Problem is, there hasn’t been enough demand from these niche markets to keep COE semitractors in production, with Navistar, KW, and Pete dropping there COEs in the first years of this century and last holdout of the COE, Freightliner, pullin’ theirs off the american market in 2006. Thus Franz has been forced to replace their worn out COEs with conventionals and give up five feet or so of loadspace to stay within the overall length limits. And in adding 4 Hostess bakeries to their existing six and more than doubling their distribution area, Franz is suddenly going to need a lot more trucks. And when your fleet prefers COEs, what could be a better find than Hostess, with what is probably the largest fleet of COE semitractors in America? So even though the Hostess COE fleet is old, when you can’t buy new COEs those old COEs suddenly get valuable.

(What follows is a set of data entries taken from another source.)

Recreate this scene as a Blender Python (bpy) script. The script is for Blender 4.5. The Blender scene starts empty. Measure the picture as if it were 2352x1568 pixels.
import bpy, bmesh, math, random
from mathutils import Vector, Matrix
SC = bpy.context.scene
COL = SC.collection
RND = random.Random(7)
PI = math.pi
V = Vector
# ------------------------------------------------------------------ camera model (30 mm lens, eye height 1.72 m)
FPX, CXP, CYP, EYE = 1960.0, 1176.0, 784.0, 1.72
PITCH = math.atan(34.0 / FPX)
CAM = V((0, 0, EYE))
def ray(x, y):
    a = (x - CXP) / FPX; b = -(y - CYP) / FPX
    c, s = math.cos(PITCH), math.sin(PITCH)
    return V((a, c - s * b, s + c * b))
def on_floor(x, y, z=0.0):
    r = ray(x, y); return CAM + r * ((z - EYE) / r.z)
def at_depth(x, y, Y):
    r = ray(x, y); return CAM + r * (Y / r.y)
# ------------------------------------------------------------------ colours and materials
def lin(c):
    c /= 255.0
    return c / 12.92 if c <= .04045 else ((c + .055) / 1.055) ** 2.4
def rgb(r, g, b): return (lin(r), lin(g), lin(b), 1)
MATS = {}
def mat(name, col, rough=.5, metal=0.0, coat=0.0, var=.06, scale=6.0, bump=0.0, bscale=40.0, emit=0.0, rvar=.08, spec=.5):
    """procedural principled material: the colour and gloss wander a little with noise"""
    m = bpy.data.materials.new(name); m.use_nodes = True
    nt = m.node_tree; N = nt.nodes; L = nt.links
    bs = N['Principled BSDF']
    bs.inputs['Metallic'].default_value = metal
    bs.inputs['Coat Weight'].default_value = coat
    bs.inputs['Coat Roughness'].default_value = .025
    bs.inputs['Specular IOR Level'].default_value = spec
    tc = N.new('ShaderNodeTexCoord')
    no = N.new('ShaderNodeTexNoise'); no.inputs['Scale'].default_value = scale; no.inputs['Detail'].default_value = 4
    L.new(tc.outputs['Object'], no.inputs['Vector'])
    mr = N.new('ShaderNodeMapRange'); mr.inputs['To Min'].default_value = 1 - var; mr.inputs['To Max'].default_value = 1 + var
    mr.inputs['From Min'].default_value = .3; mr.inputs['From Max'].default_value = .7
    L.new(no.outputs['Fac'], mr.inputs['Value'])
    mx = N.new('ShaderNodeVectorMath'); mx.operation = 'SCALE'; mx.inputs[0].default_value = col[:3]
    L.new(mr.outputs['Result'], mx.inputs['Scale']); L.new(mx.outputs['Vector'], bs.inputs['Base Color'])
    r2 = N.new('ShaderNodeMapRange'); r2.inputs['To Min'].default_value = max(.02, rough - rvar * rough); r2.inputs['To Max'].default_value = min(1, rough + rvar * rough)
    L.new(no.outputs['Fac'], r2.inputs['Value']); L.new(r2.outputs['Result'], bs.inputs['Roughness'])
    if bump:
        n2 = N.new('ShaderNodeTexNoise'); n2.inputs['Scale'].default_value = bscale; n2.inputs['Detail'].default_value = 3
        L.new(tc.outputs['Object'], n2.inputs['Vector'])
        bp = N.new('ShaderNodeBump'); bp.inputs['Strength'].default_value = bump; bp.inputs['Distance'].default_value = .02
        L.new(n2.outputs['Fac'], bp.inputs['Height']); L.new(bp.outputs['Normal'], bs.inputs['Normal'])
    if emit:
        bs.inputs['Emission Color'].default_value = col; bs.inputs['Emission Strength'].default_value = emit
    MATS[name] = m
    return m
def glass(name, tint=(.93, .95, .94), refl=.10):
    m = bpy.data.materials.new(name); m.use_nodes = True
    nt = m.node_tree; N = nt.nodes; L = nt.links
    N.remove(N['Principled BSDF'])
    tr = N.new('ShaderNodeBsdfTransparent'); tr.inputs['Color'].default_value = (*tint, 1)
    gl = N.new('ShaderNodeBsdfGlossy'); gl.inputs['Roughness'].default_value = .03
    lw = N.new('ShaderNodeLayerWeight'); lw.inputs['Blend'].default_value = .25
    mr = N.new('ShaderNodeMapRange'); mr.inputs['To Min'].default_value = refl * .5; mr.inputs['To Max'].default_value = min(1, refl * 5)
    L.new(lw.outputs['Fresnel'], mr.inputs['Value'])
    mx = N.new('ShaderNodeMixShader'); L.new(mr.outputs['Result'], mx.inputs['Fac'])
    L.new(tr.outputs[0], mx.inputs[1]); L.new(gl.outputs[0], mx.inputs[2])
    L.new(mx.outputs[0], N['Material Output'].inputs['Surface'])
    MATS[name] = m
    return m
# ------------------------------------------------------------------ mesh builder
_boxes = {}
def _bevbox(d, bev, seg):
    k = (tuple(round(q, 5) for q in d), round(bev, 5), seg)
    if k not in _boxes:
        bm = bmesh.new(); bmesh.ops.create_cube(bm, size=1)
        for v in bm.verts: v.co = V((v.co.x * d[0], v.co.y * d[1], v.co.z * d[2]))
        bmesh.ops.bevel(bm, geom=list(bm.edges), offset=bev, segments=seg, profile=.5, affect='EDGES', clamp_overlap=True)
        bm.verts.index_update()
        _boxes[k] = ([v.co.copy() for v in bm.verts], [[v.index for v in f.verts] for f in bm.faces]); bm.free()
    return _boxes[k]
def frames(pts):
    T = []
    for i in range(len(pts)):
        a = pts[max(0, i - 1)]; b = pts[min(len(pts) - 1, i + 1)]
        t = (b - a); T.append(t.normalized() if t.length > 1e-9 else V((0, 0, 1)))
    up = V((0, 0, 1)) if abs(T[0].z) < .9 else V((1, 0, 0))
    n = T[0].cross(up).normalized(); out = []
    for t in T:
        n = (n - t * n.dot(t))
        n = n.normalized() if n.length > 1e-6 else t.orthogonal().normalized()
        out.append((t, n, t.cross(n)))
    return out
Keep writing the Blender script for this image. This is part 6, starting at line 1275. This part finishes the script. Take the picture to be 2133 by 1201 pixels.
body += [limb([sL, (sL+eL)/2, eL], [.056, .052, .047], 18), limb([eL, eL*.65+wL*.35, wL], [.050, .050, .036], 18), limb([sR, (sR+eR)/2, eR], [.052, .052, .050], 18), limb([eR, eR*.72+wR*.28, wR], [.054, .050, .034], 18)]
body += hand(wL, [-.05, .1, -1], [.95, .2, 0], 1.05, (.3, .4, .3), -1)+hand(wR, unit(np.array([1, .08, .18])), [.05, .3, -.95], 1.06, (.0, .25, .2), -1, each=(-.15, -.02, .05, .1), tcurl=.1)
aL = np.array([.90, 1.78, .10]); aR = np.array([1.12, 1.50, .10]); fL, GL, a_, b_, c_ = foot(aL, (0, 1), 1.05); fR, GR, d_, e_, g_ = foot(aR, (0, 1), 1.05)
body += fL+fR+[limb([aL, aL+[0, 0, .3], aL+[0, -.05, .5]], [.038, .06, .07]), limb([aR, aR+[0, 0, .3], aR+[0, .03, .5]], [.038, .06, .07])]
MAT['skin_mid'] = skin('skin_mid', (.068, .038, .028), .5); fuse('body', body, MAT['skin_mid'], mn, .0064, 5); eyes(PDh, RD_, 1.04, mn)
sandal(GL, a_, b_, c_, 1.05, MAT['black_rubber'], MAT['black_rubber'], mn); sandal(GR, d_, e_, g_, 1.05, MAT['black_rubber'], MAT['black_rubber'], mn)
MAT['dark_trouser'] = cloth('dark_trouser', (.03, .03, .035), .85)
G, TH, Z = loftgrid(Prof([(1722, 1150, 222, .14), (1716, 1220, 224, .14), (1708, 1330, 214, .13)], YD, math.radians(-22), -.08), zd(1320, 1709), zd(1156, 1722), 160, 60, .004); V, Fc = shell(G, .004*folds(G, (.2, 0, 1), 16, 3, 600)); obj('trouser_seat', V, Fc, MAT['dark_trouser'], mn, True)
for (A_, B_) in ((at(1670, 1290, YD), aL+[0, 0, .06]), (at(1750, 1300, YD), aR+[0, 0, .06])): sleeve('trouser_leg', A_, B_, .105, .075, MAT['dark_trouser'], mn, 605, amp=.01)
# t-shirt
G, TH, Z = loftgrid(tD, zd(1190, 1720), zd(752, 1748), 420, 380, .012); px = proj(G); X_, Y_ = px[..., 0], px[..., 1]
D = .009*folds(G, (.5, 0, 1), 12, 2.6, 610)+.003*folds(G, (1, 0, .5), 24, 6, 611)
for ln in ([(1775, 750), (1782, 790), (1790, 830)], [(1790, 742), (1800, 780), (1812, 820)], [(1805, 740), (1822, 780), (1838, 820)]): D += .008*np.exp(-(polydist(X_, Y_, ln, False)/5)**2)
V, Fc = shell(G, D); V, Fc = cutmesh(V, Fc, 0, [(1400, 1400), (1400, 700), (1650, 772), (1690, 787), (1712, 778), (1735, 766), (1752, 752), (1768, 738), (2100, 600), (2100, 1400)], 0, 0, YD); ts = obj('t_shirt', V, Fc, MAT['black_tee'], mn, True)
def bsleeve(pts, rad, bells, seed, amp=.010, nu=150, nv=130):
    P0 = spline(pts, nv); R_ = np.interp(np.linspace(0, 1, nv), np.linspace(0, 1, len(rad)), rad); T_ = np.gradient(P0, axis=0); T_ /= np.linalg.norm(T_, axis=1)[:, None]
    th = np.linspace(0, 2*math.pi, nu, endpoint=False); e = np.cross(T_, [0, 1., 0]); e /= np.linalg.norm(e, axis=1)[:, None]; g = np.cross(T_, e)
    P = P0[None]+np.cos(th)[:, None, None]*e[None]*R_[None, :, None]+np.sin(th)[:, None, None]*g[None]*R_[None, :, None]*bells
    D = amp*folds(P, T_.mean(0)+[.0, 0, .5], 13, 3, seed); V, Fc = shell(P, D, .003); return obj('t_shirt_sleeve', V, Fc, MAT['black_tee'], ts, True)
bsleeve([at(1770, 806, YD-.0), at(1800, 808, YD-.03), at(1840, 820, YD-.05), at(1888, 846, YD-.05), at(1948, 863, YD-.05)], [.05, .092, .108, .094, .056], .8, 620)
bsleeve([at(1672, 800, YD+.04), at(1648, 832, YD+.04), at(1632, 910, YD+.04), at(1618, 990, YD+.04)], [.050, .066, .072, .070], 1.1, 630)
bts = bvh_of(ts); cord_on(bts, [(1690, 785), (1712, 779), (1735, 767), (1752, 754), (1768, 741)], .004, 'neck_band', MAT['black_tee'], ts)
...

Sure, there’s some 1980s models in there that will probably get parted out, but there’s also a bunch of 2000 to 2003 or so Freightliner Argosy cabovers that still have some life in them. You need converter dollies under the back trailers of doubles and triples, and the Hostess fleet includes a bunch of Silver Eagle dollies, widely recognized to be the best in the business. And that’s just the frosting on the cake…
The market implosion for new step vans is similar to the implosion of the COE market, except there’s one supplier left. The market keeps shrinking, and it was always pretty much big buyers like UPS, USPS, FDX, Hostess, Bimbo, etc. and other than UPS and FDX they haven’t been buying much lately. Then throw into the mix the 2007 and 2010 emissions requirements that added as much as $10k to the chassis cost, and the withdrawal of GM and Navistar from the chassis market. So it’s no surprise that the only place you can get a new chassis for a step van is from Ford, Daimler, and strangely Isuzu, and Ford don’t even offer a diesel anymore… So the cheapest new stepvan starts at $60K and even old ones that barely run seem to sell for at least $5k. So Franz is going to need a bunch of these, and with new ones going for $60k a pop and up, rebuilding a decade or even two old step van becomes a reasonable proposition. Besides, the market for step vans has shrunk to the point where few dealers stock them and it takes months and sometimes years to get a new one built.
So Franz is crazy buying all those old Hostess COEs and step vans, crazy like a fox. And given that the going price for a conventional bakery is around $10M and they’re getting 4 and a few hundred trucks for $30M, Franz is darn near gettin’ those old trucks for free! When a truck’s almost free and hauls a bigger load than a new one, even thousands spent on repairs and rebuilding ain’t a bad investment!